As well, my OIH Oil Services Holders and XEG iShares Canadian Energy Fund setups both also flipped to bullish, for execution Feb. 18.

At the same time, my COTs U.S. Composite Equity Index has buoyed significantly, rising to -0.18 from last week's -0.99 (numbers revised based on my new NDX setup) and putting an end to 10 weeks of straight bearish signals for this index. Are things finally looking up for the bulls? Hope so because that's what my money's on!

Tuesday, 5 February 2008

Of the T-Bill, Nikkei, Crude, Bullion & More

I'm back with some more highlights from last Friday's Commitments of Traders report. Here's how my trading setups based on these reports saw the world this week:

- After a short-lived two-week bearish signal for the 13-week T-Bill, my setup has now flipped back to bullish. This setup is based on trading on the same side as the small traders in 3-month Eurodollar futures and options when they hit specific extremes of bullishness and bearishness. Well, they've been a little over the map in recent weeks. And now, they've built up a tidy little net long position as a percentage of the total open interest, pushing them back into the bullish column (meaning the yield would fall).

- Despite the heavy-duty volatility of late, the "dumb money" large speculators in Nikkei futures and options maintain their near-record net short position as a percentage of the total open interest. They've held on at these super-bearish levels since mid-September. Their position, while a tad less net short than last week, is still 189 percent below the signal line I use for this setup to trigger a buy signal. So me, I'm still long Japanese equities in my own portfolio. Not every one of these signals is going to make me money, but the point is to trade enough of them and keep the faith so that, overall, the portfolio does.

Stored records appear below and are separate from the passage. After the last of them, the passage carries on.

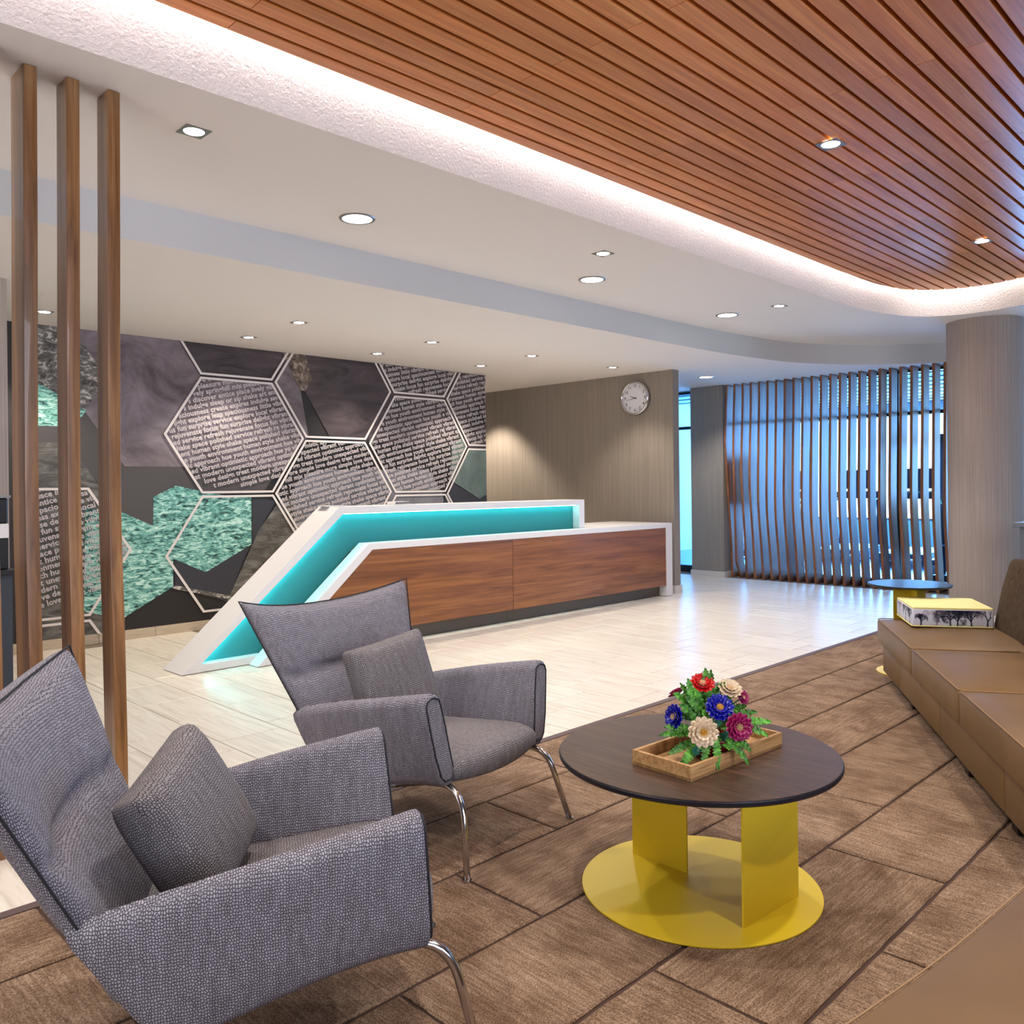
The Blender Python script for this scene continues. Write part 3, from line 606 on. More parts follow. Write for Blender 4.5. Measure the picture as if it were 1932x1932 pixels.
# ------------------------------------------------------------------ coffee table
ct = empty('coffee_table', (2.48, 1.607, 0)); tag(ct, 'round dark wood-top coffee table on a yellow steel pedestal with round base', 'table')
cl = Matrix.Translation((-2.48, -1.607, 0))
MB().cyl((2.471, 1.597), .398, .012, .018, 96).build('base_plate', m_yellow, ct, bevel=.001, seg=1, local=cl)
MB().box(2.506, 2.512, 1.670, 1.905, .018, .436).build('pedestal_plate', m_yellow, ct, local=cl)
MB().prism([(2.312, 1.338), (2.617, 1.312), (2.6175, 1.318), (2.3125, 1.344)], .018, .436).build('pedestal_plate', m_yellow, ct, local=cl)
MB().box(2.36, 2.60, 1.40, 1.80, .430, .438).build('top_bracket', m_yellow, ct, local=cl)
mb = MB(); N = 96; cxy = (2.497, 1.618); rg = []
for r_, z_ in ((.458, .438), (.470, .441), (.474, .446), (.474, .455), (.472, .4585)):
    rg.append([(cxy[0] + r_ * math.cos(2 * math.pi * i / N), cxy[1] + r_ * math.sin(2 * math.pi * i / N), z_) for i in range(N)])
mb.loft(rg); mb.build('top_edge', m_edge, ct, local=cl)
MB().cyl(cxy, .4695, .4585, .4600, 96).build('table_top', m_top, ct, local=cl)

# tray with its sides
tr = empty('wooden_tray', (2.487, 1.562, .46), R(-3.2)); tag(tr, 'rectangular light wood tray on the coffee table holding the flower bowl', 'tray')
L2, W2, H2, T2 = .262, .118, .048, .012
MB().box(-L2, L2, -W2, W2, .001, .010).build('tray_base', m_tray, tr)
for a in ((-L2, L2, -W2, -W2 + T2), (-L2, L2, W2 - T2, W2), (-L2, -L2 + T2, -W2 + T2, W2 - T2), (L2 - T2, L2, -W2 + T2, W2 - T2)):
    MB().box(*a, .0005, H2).build('tray_side', m_tray, tr, bevel=.001, seg=1)

# flower arrangement
fa = empty('flower_arrangement', (2.46, 1.545, .4705)); tag(fa, 'arrangement of red, blue, cream and magenta flowers in a dark red bowl', 'flowers')
m_bowl = mat('dark_red_glaze', (96, 14, 16), .15)
mb = MB(); N = 48; rg = []
for r_, z_ in ((.045, 0), (.06, .003), (.082, .035), (.100, .072), (.098, .074), (.078, .036), (.05, .012)):
    rg.append([((r_ + (.003 * math.cos(12 * 2 * math.pi * i / N))) * math.cos(2 * math.pi * i / N), (r_ + (.003 * math.cos(12 * 2 * math.pi * i / N))) * math.sin(2 * math.pi * i / N), z_) for i in range(N)])
mb.loft(rg); mb.build('bowl', m_bowl, fa, smooth=True)
m_leaf = mat('fern_green', (72, 146, 42), .45); _n = noise(m_leaf, coords(m_leaf), 40, 2); setc(m_leaf, rand_tint(m_leaf, ramp(m_leaf, _n, [(.3, (36, 96, 24)), (.7, (96, 170, 54))]), .6, 1.1))
m_leafd = mat('dark_leaf_green', (24, 84, 70), .4)
rt = Vector((.708, -.706, 0)); tw = Vector((-.706, -.708, 0)); upv = Vector((0, 0, 1))
def loc3(dx, df, dz): return rt * dx + tw * df + upv * dz
def fern(p0, p1, sag, wd, m=m_leaf, teeth=11):
    p0, p1 = Vector(p0), Vector(p1); N = teeth * 2; mb = MB(); L = (p1 - p0); side = L.cross((tw + upv * .8).normalized())
    if side.length < 1e-4: side = Vector((1, 0, 0))
    side.normalize(); nrm = side.cross(L).normalized(); vs = []
    for i in range(N + 1):
        t = i / N; c = p0.lerp(p1, t) + upv * (sag * 4 * t * (1 - t)) ; w_ = wd * (math.sin(math.pi * min(t * .93 + .07, 1)) ** .6) * (1 if i % 2 else .60)
        if i == N: w_ = .0005
        wob = nrm * (.0025 * (1 if i % 4 < 2 else -1) * (t > .1))
        vs += [c - side * w_ + nrm * .003 + wob, c, c + side * w_ + nrm * .003 - wob]
    fs = []
    for i in range(N):
        a = i * 3; fs += [(a, a + 3, a + 4, a + 1), (a + 1, a + 4, a + 5, a + 2)]
    mb.add(vs, fs); o = mb.build('leaf', m, fa); s = o.modifiers.new('s', 'SOLIDIFY'); s.thickness = .0008; return o
r3 = random.Random(5)
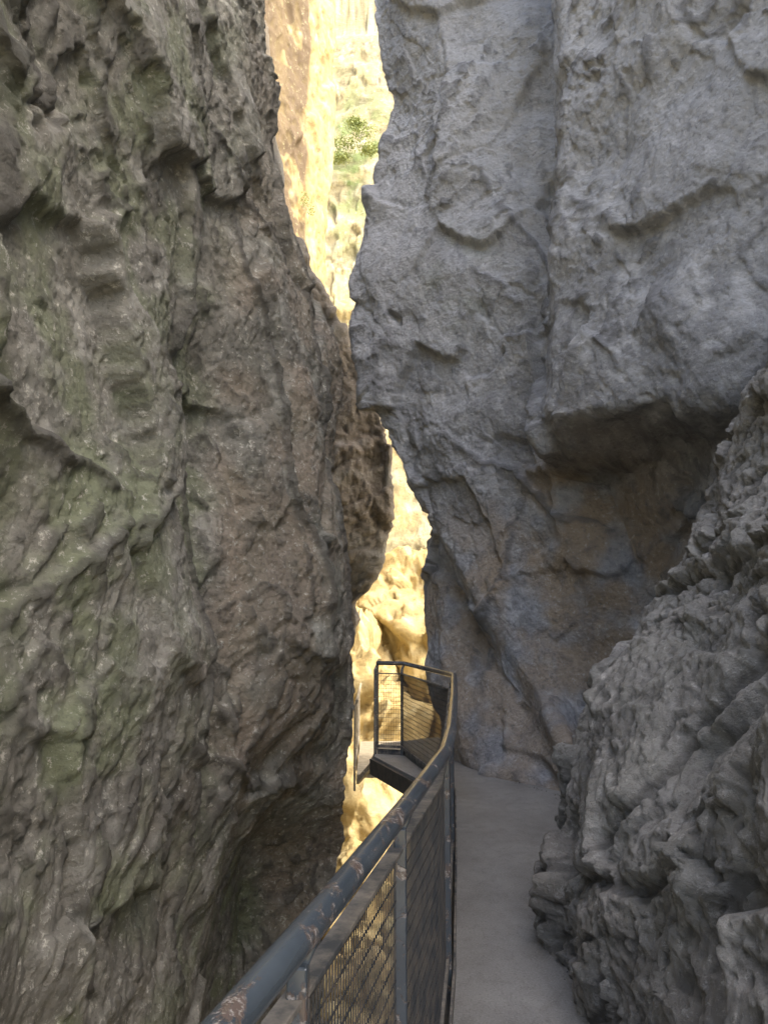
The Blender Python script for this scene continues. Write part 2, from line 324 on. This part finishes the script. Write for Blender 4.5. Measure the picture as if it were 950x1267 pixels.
c=mp_.mix(w,c,(.085,.065,.055)); c=mp_.mix(mp_.math('MULTIPLY',w,w2),c,(.25,.235,.22))
mp_.done(c,.25,mp_.bump(w,.5,-.002),spec=.9)
mb=NT('dusty_steel')
c=mb.mix(mb.ramp(mb.noise(9,6,.7),.4,.62),(.05,.055,.06),(.22,.20,.17)); mb.done(c,.6)
ms=NT('galvanised_steel')
c=ms.mix(ms.ramp(ms.noise(9,6,.7),.4,.62),(.26,.23,.17),(.40,.35,.26)); ms.done(c,.5)
mw=NT('mesh_steel'); mw.done(mw.mix(mw.ramp(mw.noise(12,4),.4,.6),(.025,.028,.032),(.06,.055,.05)),.5)
walk=empty('walkway')
edge=path[:9]+[(.52,7.75),(-.12,9.62)]
poly=edge+[(-.05,10.6),(.75,11.2),(.95,10.6),(1.3,9.8),(2.4,9),(3,7),(3,4),(1.7,2),(1.7,-1.2)]
prism('deck',poly,-.06,0,mc.m,walk)
bag=[[],[]]
for (a,b) in zip(edge[:-1],edge[1:]):
    beam(bag,(a[0]-.03,a[1],-.115),(b[0]-.03,b[1],-.115),.05,.18)
    if b[1]<7.6: beam(bag,(a[0]+.7,a[1],-.19),(b[0]+.7,b[1],-.19),.07,.18)
for y in np.arange(-1,7.6,1.2):
    x=np.interp(y,[q[1] for q in path[:9]],[q[0] for q in path[:9]]); beam(bag,(x,y,-.2),(x+1.6,y+.1,-.2),.06,.1)
beam(bag,(-.13,9.65,-.115),(-.06,10.6,-.115),.05,.18)
bake('steel_beams',bag,mw.m,walk,.004)
def railing(path3,posts_at,pitch,wire,name='metal_railing',tail=(),hz=.055,pm=None,fm=None,toe=True):
    rail=empty(name)
    tube('handrail',[(x,y,z+1.1) for x,y,z in path3]+list(tail),.026,pm or mp_.m,rail)
    bag=[[],[]]; wires=[[],[]]; posts=[[],[]]
    for (a,b) in zip(path3[:-1],path3[1:]):
        A=Vector(a); B=Vector(b); d=(B-A); L=d.length; d.normalize(); n=Vector((-d.y,d.x,0)).normalized()*.035
        A2=A+n; B2=B+n
        beam(bag,A2+Vector((0,0,.975)),B2+Vector((0,0,.975)),.040,.012)
        beam(bag,A2+Vector((0,0,.10)),B2+Vector((0,0,.10)),.03,.03)
        if toe: beam(bag,A+Vector((0,0,.03)),B+Vector((0,0,.03)),.012,.06)
        k=max(1,int(L/pitch))
        for i in range(k):
            q=A2+d*(i+.5)*L/k; beam(wires,q+Vector((0,0,.1)),q+Vector((0,0,.97)),wire,wire)
        for z in np.arange(.14,.96,hz): beam(wires,A2+Vector((0,0,z+.002)),B2+Vector((0,0,z+.002)),wire,wire)
    for q in posts_at:
        z=q[2] if len(q)>2 else 0
        beam(posts,(q[0]-.03,q[1],z-.25),(q[0]-.03,q[1],z+1.03),.05,.035,(1,0,0))
        beam(posts,(q[0]-.03,q[1],z+1.02),(q[0],q[1],z+1.09),.012,.03)
    bake('frame_bars',bag,fm or mb.m,rail,.002); bake('wire_mesh',wires,fm or mw.m,rail); bake('posts',posts,pm or mp_.m,rail,.004)
railing([(x,y,0) for x,y in path],[(-.47,-.1),(-.115,1.40),(.075,2.27),(.315,3.70),(.50,5.6),(.67,7.5),(.25,9.7),(-.08,9.8),(-.06,10.5)],.021,.0034,tail=[(-.06,10.5,1.1)],hz=.05)
# lower walkway farther on, reached by a few steps
w2_=empty('walkway')
prism('deck',[(-.42,12.2),(-.46,15.5),(.40,15.6),(.45,12.2)],-.75,-.70,ms.m,w2_)
tb=[[],[]]
for i in range(4): beam(tb,(-.03-.09*i,10.78+.3*i,-.14-.14*i),(.72-.09*i,10.78+.3*i,-.14-.14*i),.26,.035)
beam(tb,(-.05,10.65,-.16),(-.40,12.2,-.80),.04,.08); beam(tb,(.72,10.9,-.16),(.43,12.2,-.80),.04,.08)
bake('steps',tb,ms.m,w2_)
railing([(-.42,12.2,-.70),(-.46,15.5,-.70)],[(-.42,12.25,-.7),(-.44,13.9,-.7),(-.46,15.45,-.7)],.5,.0034,hz=.25,pm=ms.m,fm=ms.m,toe=False)
# gravel at the boulder's foot
r=np.random.default_rng(5); gv=[];gf=[]
for k in range(260):
    y=r.uniform(2.6,8.3); xe=np.interp(y,[2,4,5,6,7.5,8.6],[.90,.87,1.02,1.5,1.6,1.0]); x=xe-abs(r.normal())*.035+.05
    s=r.uniform(.002,.007)*(2 if r.random()<.05 else 1); i=len(gv)
    for d in ((1,0,0),(0,1,0),(-1,0,0),(0,-1,0),(0,0,.9),(0,0,-.5)): gv.append((x+s*d[0]*r.uniform(.6,1.3),y+s*d[1]*r.uniform(.6,1.3),s*.4+s*d[2]))
    gf+=[(i,i+1,i+4),(i+1,i+2,i+4),(i+2,i+3,i+4),(i+3,i,i+4),(i+1,i,i+5),(i+2,i+1,i+5),(i+3,i+2,i+5),(i,i+3,i+5)]
me=bpy.data.meshes.new('gravel'); me.from_pydata(gv,[],gf); me.materials.append(mb.m); link(bpy.data.objects.new('gravel',me))
# ---------------------------------------------------------------- light
el=math.radians(52); az=math.radians(125)
D=Vector((math.sin(az)*math.cos(el),math.cos(az)*math.cos(el),math.sin(el)))
su=bpy.data.lights.new('sun','SUN'); su.energy=SUN; su.angle=math.radians(4); su.color=(1,.94,.78)
so=link(bpy.data.objects.new('sun',su)); so.rotation_euler=D.to_track_quat('Z','Y').to_euler()
wd=bpy.data.worlds.new('World'); scene.world=wd; wd.use_nodes=True
sk=wd.node_tree.nodes.new('ShaderNodeTexSky'); sk.sky_type='NISHITA'; sk.sun_disc=False; sk.sun_elevation=el; sk.sun_rotation=az
sk.dust_density=5.0; sk.ozone_density=.5
bg=wd.node_tree.nodes['Background']; bg.inputs['Strength'].default_value=SKY; wd.node_tree.links.new(sk.outputs[0],bg.inputs['Color'])
scene.view_settings.view_transform='Standard'; scene.view_settings.look='None'; scene.view_settings.exposure=0
cam=bpy.data.cameras.new('camera'); co=link(bpy.data.objects.new('camera',cam)); scene.camera=co
cam.sensor_fit='VERTICAL'; cam.sensor_height=24; cam.sensor_width=18; cam.lens=18.0; cam.clip_start=.02; cam.clip_end=1500
co.location=(0,0,1.6); co.rotation_euler=(math.radians(98.2),0,0)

- The stars seem to be lining up for the crude complex. With energy stocks flipping to bullish two weeks ago (for execution Feb. 18, using a three-week trade delay), my crude oil setup is also flashing a bunch of renewed bullish signals. The latter is based on fading the "dumb money" large specs, who have dropped to their smallest net long position since last June. Crude watchers may recall that's just before oil exploded upward from a two-month trading range. More importantly to my own thinking, the large spec position has fallen to 2.19 standard deviations below the moving average I use for this setup. These guys haven't been this negatory since Jan. 2007. Hey, isn't that when crude ended a six-month downdraft and the current rise in prices began? Sweet. I'm long!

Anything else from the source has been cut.